Göller Enez Balıkçılık Kooperatifi’ne 1972 yılında kiralandıktan sonra bu göle dalyan kurulmamıştı. Ben 1977 yılında bu kooperatife müdür olduktan bir süre sonra; Yönetim Kurulu’muzun önerisiyle Hüzmene Gölü’nde yıllarca kurulmayan bu dalyanı yeniden kurmayı denedim. Verimliydi ama dalyan ağzını, yani gölün denizle birleştiği kanalı açık tutabilmek çok zordu. Çoğu zaman, insan gücü ile açsak bile ilk lodosta boğaz yine kapanıyor, dalyan işlevini yitiriyordu.

***

O yıllarda Şube müdürü Bahri Ege ve Bölge Müdürü Sn. İlhan Yükseloğlu’nun yönetimindeki DSİ Bölge Müdürlüğü ile ilişkilerimiz çok iyiydi. Her zaman çok önemli desteklerini görüyorduk. Kendilerine bu kanalı açık tutabilmek için dalyan boğazına 8-10 kamyon taş atarak “Mini bir mendirek” yapmak istediğimizi söyledik.. Ama ne var ki, değil 8 kamyon, 90 kamyon taş döktüğümüz halde kumun hareketini ve boğazın kapanmasını önleyemedik.
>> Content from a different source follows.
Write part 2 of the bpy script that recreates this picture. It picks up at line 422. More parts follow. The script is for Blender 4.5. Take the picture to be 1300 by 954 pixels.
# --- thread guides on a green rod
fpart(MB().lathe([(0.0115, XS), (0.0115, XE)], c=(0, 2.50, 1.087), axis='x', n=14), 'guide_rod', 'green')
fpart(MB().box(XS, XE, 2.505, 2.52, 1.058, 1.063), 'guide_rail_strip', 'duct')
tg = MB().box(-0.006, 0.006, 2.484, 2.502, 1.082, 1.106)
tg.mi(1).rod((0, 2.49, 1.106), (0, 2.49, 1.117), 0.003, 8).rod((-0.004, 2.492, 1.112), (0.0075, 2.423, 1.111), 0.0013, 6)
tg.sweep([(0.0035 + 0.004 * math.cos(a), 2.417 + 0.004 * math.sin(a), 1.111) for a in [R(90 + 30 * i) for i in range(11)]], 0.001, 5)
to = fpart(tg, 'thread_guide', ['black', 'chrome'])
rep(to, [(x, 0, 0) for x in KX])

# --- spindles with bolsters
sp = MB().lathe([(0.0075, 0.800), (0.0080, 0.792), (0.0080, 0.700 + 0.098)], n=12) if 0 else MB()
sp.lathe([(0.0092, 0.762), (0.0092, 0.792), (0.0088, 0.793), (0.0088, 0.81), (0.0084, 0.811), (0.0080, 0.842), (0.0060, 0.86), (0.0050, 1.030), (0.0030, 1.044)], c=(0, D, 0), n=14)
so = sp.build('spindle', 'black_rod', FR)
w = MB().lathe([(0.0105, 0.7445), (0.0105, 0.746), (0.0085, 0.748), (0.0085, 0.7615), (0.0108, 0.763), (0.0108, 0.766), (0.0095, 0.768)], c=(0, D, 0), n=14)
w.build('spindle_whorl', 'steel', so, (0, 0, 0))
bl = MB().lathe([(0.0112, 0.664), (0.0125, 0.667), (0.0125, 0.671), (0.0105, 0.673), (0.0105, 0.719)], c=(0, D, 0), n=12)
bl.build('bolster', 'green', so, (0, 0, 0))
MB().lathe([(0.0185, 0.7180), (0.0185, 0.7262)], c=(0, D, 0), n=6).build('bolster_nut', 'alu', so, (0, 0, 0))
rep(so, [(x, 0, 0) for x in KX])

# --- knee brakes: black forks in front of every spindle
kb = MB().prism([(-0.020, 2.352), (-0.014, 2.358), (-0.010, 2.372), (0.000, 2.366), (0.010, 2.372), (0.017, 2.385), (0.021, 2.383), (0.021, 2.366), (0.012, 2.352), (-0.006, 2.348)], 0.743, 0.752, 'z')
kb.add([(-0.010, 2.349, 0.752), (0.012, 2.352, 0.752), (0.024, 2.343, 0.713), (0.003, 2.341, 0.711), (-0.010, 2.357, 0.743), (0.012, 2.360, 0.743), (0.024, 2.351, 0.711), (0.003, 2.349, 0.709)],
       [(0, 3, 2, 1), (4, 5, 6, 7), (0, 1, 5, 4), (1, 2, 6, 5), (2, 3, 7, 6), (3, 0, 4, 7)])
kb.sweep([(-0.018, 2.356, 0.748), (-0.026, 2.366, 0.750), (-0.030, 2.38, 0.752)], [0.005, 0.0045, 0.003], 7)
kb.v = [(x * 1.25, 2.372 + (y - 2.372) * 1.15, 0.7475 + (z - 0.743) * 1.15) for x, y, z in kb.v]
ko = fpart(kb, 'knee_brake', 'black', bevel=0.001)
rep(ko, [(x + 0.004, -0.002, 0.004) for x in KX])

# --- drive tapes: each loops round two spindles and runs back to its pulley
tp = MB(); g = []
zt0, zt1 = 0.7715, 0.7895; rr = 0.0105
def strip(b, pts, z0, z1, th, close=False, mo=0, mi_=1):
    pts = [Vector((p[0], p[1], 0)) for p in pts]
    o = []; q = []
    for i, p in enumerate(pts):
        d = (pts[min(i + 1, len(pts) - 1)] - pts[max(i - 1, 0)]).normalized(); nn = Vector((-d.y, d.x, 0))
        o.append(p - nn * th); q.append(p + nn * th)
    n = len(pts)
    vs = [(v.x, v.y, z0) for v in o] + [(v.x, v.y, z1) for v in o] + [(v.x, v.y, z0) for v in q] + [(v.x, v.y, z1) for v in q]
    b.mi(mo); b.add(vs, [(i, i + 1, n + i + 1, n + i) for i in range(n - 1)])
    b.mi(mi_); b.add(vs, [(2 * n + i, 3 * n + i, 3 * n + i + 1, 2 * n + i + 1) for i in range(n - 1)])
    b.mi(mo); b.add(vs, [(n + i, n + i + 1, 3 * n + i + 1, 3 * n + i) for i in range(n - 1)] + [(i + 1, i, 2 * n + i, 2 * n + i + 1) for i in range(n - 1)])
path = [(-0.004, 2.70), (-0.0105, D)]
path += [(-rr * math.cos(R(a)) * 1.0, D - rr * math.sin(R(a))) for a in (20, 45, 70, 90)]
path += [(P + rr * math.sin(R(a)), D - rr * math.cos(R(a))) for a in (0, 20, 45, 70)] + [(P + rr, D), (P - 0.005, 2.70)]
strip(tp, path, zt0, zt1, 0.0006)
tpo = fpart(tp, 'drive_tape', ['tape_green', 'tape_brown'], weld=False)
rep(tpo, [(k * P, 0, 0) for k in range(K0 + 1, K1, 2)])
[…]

Bu taşlar nedeniyle zamanla gölün topoğrafyası değişti ve bu kayalar bir adacık gibi denizin ortasında kaldı. Bu küçük adacık, balıkçılar tarafından kendiliğinden  “Ulaş’ın Taşları” olarak adlandırıldı.

***

Bu denemeden sonra da yılmadık.. Göle, şimdiki liman mendireğinin tam dibinden yeni bir kanal açtırdık ve bu kanal üzerine beton dalyan projesi uyguladık. Rahmetli Celal Bitikli’nin tasarımı ile bir dalyan inşa ettik. Kamış dalyana alışmış olan bazı balıkçılar beton ve aliminyumdan oluşan bu dalyana balığın gelmeyeceğini iddia etseler de hiç de öyle olmadı ve bu dalyan 2-3 yıl öncesine kadar yaklaşık 40 yıl hizmet verdi. Eskiden, her yıl yeni masraflar ve emeklerle yeniden ve tekraren inşa edilen dalyan kurma işlemine Hüzmene’de bu dalyanla son verdik ve tonlarca balık istihsal ettik. Yeni dalyan tesisimize ulaşmak da kolaydı. Ama ne var ki liman mendireğine yaslanmış olmasına rağmen dalyan boğazını sürekli açık tutabilmeyi yine de tam olarak başaramadık. Enez körfezinde kumun hareketini dizginlemek zordu. 

***

Ulaşın Taşları bugün görünen yüzü ile bir küçük adacık olarak kerteriz ve yer belirleme amacıyla kullanılıyor. Ama onun ötesinde midye severler için çok güzel bir üreme alanı olarak da ziyaret ediliyor. Herhalde bir yapay resif gibi balık üremesine de katkı veriyor..

Umarım ve dilerim bu taşlarda ismim yıllarca yaşar.